Vineyard Wind half-owner Avangrid and Chicago-based Invenergy bought two leases each, at prices ranging from $4.9 million to $6.2 million.
The companies can now pursue permits for enough turbines to power a total of more than 2.3 million homes.
Had all eight leases been awarded, the output could have roughly doubled that, providing about 13 gigawatts of energy.
Invenergy was the winner of the offshore wind lease closest to the Outer Cape and one closer to Maine.
Avangrid won two others, just east of the one closest to the Cape.
All of the potential wind farms off the Outer Cape are expected to use floating turbines, because the water is too deep for turbines fixed to the ocean floor.
Speaking Thursday at a wind conference in New Bedford, Avangrid’s chief development officer, Ken Kimmell, said floating turbines are the future of offshore wind.
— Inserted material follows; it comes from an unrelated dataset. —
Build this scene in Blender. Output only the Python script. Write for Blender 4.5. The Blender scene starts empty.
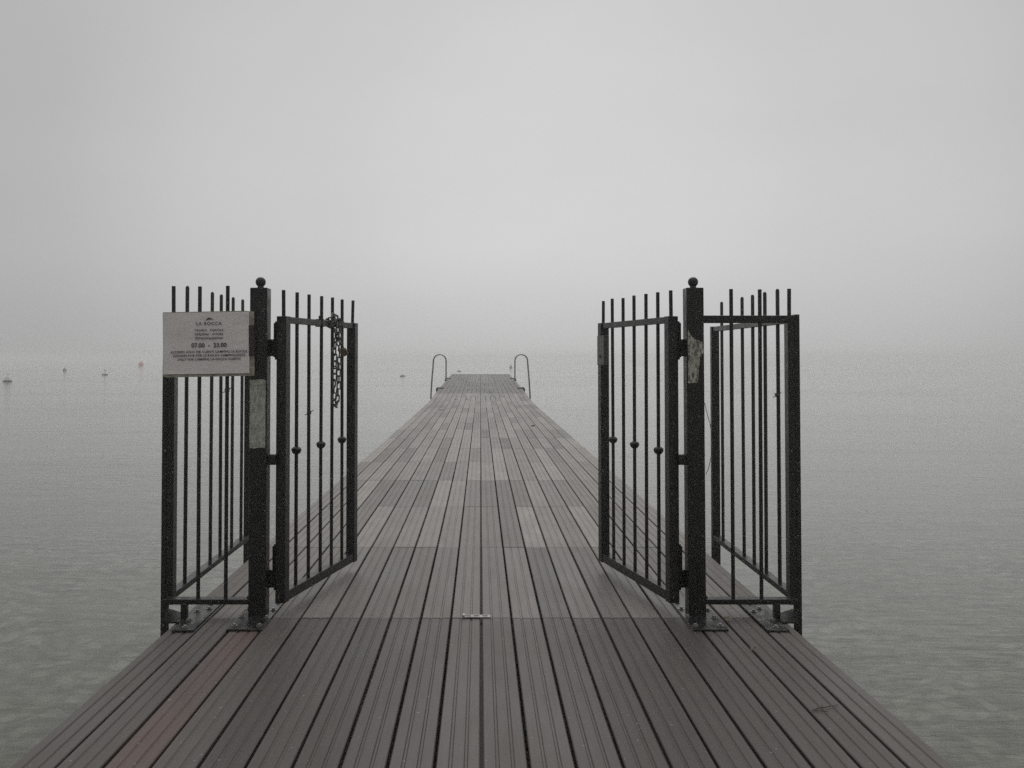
import bpy, bmesh, math, random
from mathutils import Vector, Matrix, noise
R = math.radians
rng = random.Random(7)
scene = bpy.context.scene
COL = scene.collection

# ------------------------------------------------------------------ camera
cam_d = bpy.data.cameras.new("camera")
cam = bpy.data.objects.new("camera", cam_d)
COL.objects.link(cam)
cam.location = (0, 0, 1.3)
cam.rotation_euler = (R(90 + 1.4), 0, 0)
cam_d.sensor_width = 36
cam_d.lens = 32.0
cam_d.shift_x = 0.03076
cam_d.shift_y = -0.0478
cam_d.clip_start = 0.05
cam_d.clip_end = 3000
scene.camera = cam

# ------------------------------------------------------------------ exposure
scene.view_settings.view_transform = 'Standard'
scene.view_settings.look = 'None'
scene.view_settings.gamma = 1
scene.view_settings.exposure = 0
scene.view_settings.use_curve_mapping = False
scene.cycles.use_denoising = False
scene.cycles.volume_bounces = 3
scene.cycles.max_bounces = 10
scene.cycles.transparent_max_bounces = 16
scene.cycles.use_adaptive_sampling = False

# ------------------------------------------------------------------ world: even overcast, brightest low in the fog ahead
SUN_EL, SUN_AZ = 50, 0
world = bpy.data.worlds.new("World")
scene.world = world
world.use_nodes = True
nt = world.node_tree
N, L = nt.nodes, nt.links
N.clear()
def wn(t, **k):
    n = N.new(t)
    for a, b in k.items(): setattr(n, a, b)
    return n
out = wn('ShaderNodeOutputWorld')
bg = wn('ShaderNodeBackground')
bg.inputs['Strength'].default_value = 0.1
sky = wn('ShaderNodeTexSky', sky_type='NISHITA')
sky.sun_disc = False
sky.sun_elevation = R(SUN_EL)
sky.sun_rotation = R(SUN_AZ)
sky.dust_density = 1.5
hs = wn('ShaderNodeHueSaturation')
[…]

“Most of the offshore wind facilities in the world, and in the nation, have been built in kind of a sweet-spot area — areas off the coast that are shallow,” he said. “But the key thing to understand is we're actually running out of those places, both internationally and here in the United States.”
As deeper waters go, waters in the Gulf of Maine are attractive for floating turbines, he said.
“They're like 200 meters deep, as opposed to, for example, in California, 1,000 meters deep,” he said. “So these are very likely to be the first places in the United States where floating technology actually gets deployed.”